Aujourd’hui comme hier, 60 pour cent de nos exportations sont destinées à des pays membres de l’UE. Il s’agit-là de 325 millions de francs par jour. Pour l’exportation, ses fournisseurs et leurs collaborateurs, et donc aussi pour de nombreuses branches du marché intérieur, telles que le commerce de détail ou la construction, les règles claires et la sécurité du droit qu’offrent les accords bilatéraux sont très importants. Environ un emploi sur trois dépend de nos relations commerciales avec l’UE. L’initiative de l’UDC « contre l’immigration de masse » constitue une attaque frontale faite aux Bilatérales et, partant, aux relations établies qui contribuent considérablement à la réussite économique et à la prospérité de la Suisse.

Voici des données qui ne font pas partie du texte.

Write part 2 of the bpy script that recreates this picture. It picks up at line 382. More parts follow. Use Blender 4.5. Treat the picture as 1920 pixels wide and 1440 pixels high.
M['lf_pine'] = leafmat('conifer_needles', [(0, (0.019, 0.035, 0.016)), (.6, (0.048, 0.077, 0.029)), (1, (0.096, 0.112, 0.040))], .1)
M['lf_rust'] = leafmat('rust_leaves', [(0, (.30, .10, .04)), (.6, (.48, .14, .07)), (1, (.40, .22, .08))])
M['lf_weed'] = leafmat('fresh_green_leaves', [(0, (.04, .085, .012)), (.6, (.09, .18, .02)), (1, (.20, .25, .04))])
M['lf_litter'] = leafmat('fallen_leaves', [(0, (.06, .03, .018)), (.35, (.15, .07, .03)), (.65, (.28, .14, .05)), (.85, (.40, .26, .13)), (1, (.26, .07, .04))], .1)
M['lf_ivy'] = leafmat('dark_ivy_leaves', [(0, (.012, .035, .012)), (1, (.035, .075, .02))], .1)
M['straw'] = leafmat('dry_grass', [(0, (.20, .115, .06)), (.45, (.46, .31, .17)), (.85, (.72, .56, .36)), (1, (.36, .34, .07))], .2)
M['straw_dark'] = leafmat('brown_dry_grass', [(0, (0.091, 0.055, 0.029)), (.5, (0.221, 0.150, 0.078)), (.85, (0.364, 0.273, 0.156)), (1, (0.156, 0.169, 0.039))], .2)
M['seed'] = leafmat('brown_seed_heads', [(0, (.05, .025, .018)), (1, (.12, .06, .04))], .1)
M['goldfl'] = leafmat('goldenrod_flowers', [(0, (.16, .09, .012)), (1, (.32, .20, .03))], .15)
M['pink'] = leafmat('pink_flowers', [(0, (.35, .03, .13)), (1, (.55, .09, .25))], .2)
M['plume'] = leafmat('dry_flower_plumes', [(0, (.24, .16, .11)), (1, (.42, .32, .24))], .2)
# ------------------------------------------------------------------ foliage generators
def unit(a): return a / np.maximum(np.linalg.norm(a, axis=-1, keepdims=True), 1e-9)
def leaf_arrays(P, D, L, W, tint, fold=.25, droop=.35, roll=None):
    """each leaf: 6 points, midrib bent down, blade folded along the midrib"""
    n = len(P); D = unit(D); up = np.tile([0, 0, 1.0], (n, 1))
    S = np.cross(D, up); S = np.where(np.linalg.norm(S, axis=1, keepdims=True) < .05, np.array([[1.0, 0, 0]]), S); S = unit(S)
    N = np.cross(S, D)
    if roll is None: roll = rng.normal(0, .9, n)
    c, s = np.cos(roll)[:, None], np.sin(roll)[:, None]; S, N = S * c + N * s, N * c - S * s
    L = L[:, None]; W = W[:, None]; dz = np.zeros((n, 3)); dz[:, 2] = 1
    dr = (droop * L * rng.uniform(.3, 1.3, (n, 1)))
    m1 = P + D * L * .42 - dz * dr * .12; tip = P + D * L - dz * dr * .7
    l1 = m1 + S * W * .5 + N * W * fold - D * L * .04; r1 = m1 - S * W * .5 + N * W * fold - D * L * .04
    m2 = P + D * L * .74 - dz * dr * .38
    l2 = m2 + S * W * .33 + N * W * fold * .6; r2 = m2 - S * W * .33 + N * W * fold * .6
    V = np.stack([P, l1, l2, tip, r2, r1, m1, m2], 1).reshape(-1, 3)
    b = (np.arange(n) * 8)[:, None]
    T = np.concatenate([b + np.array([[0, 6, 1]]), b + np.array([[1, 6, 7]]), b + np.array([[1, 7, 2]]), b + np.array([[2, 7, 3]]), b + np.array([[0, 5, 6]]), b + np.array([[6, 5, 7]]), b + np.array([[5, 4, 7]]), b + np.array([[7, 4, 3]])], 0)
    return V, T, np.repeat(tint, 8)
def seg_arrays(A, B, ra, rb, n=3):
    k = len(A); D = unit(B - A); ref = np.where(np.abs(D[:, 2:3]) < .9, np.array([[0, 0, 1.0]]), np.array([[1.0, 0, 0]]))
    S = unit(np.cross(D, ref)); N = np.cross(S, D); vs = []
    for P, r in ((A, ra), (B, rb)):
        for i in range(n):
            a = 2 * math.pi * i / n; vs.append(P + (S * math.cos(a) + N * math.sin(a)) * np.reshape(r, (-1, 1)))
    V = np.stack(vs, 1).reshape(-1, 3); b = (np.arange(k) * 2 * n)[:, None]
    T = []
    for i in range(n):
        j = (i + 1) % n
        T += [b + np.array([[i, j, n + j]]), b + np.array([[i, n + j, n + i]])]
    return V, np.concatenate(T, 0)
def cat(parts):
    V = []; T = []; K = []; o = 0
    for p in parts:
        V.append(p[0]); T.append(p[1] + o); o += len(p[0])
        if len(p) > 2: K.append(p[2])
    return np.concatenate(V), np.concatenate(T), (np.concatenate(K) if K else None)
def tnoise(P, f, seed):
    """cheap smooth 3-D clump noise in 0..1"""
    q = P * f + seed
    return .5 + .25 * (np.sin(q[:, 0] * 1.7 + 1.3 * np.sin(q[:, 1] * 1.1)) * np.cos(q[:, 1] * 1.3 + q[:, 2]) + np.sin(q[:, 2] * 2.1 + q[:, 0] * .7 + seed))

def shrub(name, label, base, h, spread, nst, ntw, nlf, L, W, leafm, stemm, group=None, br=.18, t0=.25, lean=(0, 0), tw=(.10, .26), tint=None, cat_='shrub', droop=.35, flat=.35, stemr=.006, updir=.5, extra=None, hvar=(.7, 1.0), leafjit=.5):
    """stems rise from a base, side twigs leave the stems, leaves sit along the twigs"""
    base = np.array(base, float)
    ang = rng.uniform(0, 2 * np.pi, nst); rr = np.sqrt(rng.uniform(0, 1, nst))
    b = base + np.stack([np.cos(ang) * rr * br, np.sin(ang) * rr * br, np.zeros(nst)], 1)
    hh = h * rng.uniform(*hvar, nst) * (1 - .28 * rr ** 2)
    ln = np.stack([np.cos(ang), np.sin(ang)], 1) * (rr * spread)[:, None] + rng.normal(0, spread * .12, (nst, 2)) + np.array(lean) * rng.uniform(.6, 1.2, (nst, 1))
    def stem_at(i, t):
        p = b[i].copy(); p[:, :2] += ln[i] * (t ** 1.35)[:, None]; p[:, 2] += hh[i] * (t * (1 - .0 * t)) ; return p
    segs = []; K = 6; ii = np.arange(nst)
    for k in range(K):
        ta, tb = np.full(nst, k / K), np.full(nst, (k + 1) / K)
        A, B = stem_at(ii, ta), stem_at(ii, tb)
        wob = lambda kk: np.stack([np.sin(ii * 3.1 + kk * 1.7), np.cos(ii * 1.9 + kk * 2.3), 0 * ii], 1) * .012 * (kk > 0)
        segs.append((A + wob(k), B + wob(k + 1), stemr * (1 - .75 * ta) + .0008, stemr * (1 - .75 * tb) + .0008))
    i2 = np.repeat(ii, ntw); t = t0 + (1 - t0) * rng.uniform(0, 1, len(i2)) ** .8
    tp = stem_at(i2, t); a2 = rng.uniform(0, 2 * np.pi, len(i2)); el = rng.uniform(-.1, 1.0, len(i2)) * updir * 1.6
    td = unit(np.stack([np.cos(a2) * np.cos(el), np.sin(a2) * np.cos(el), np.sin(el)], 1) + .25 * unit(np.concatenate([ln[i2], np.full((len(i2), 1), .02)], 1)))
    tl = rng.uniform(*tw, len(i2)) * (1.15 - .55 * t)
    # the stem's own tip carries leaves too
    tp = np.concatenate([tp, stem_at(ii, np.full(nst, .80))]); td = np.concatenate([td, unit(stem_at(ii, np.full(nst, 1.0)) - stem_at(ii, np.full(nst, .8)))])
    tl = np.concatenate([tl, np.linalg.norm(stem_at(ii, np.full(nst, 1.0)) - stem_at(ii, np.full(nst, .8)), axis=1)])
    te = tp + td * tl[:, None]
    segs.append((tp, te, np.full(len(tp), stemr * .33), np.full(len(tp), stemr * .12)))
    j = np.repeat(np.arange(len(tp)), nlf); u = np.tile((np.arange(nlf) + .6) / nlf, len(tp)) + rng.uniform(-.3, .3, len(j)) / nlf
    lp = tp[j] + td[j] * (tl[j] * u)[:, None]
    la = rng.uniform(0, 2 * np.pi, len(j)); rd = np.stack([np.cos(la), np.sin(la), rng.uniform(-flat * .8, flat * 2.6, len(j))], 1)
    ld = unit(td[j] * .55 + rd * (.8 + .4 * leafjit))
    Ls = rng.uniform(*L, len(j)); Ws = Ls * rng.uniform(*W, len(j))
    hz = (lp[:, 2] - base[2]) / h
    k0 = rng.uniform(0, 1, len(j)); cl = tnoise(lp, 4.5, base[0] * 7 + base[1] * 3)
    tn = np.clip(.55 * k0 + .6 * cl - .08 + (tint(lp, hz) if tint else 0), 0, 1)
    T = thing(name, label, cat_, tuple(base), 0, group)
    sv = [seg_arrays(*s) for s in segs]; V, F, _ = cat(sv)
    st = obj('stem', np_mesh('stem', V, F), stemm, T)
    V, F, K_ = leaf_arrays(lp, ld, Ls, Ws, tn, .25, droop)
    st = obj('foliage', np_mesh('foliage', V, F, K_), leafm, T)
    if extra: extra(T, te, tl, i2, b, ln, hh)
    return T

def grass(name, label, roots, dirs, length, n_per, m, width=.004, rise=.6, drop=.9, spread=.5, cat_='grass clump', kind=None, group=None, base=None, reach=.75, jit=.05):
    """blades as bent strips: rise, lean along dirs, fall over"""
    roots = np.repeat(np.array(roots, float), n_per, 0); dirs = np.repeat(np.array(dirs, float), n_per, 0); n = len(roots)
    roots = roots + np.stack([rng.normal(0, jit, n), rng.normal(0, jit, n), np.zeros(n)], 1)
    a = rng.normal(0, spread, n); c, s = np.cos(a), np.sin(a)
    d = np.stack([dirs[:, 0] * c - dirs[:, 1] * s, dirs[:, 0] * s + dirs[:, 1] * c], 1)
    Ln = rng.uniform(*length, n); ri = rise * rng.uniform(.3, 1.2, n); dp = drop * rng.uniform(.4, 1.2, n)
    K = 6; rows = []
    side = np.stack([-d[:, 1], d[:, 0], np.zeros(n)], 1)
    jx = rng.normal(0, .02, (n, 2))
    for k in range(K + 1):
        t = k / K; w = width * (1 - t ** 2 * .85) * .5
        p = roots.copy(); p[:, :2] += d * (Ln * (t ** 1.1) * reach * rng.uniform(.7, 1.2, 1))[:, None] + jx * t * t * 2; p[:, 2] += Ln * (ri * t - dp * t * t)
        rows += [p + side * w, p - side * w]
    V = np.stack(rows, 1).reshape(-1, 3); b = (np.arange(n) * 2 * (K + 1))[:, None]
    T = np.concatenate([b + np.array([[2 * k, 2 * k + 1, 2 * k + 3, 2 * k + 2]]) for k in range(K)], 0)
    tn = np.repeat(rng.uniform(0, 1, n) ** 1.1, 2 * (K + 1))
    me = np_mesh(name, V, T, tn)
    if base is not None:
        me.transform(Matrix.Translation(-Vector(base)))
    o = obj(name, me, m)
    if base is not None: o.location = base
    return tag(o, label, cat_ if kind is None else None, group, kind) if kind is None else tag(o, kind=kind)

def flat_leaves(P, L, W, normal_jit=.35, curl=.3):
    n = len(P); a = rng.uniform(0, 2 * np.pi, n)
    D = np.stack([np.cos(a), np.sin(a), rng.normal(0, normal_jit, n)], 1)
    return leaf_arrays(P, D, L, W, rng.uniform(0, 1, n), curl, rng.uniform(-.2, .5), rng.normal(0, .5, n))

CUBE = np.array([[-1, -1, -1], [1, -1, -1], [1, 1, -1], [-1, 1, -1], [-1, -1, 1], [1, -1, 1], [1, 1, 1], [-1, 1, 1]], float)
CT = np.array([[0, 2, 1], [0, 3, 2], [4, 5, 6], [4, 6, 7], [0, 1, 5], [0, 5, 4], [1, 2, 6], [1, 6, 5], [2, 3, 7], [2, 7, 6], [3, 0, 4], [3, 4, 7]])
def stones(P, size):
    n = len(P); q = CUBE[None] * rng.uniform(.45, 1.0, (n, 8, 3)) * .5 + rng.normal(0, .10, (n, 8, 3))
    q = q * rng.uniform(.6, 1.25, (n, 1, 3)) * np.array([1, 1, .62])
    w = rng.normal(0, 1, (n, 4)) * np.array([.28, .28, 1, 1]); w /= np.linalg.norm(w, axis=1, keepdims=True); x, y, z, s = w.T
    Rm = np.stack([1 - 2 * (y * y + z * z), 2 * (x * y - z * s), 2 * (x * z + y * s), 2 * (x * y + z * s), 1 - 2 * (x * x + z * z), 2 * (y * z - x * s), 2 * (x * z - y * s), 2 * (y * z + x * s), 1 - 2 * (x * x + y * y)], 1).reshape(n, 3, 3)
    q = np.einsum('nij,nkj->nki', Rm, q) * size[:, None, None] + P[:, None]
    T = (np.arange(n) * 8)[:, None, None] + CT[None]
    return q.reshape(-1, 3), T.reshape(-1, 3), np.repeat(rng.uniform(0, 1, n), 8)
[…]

Répartir équitablement les fruits de la croissance
Au lieu d’adopter une solution surannée de contingents qui comporte un risque élevé de dumping sur le marché du travail et de conséquences économiques négatives, la Suisse a besoin de mesures ciblées favorisant un marché du travail fort et une qualité de vie élevée. En font partie:
• un renforcement des mesures d’accompagnement comprenant des salaires minimaux dans les branches à bas salaires, afin de lutter avec succès contre le dumping salarial,
• une amélioration considérable de la conciliation vie professionnelle et vie familiale grâce une prise en charge par des infrastructures d’encadrement dans le Service public et une nette amélioration des conditions de travail et de la formation continue des travailleurs d’un certain âge, et
• un développement massif des infrastructures (routes, transports publics, écoles, santé, encadrement des enfants et des personnes âgées, etc.) et des logements (en suffisance et à des prix abordables).
Un NON à l’initiative « contre l’immigration de masse » ne mettra donc pas un terme au débat sur l’immigration et la libre circulation des personnes, mais constituera une condition préalable nécessaire à une politique qui fait profiter des fruits de la croissance une plus large couche de la population qu’auparavant et qui traite avec efficacité les problèmes les plus urgents de l’expansion démographique.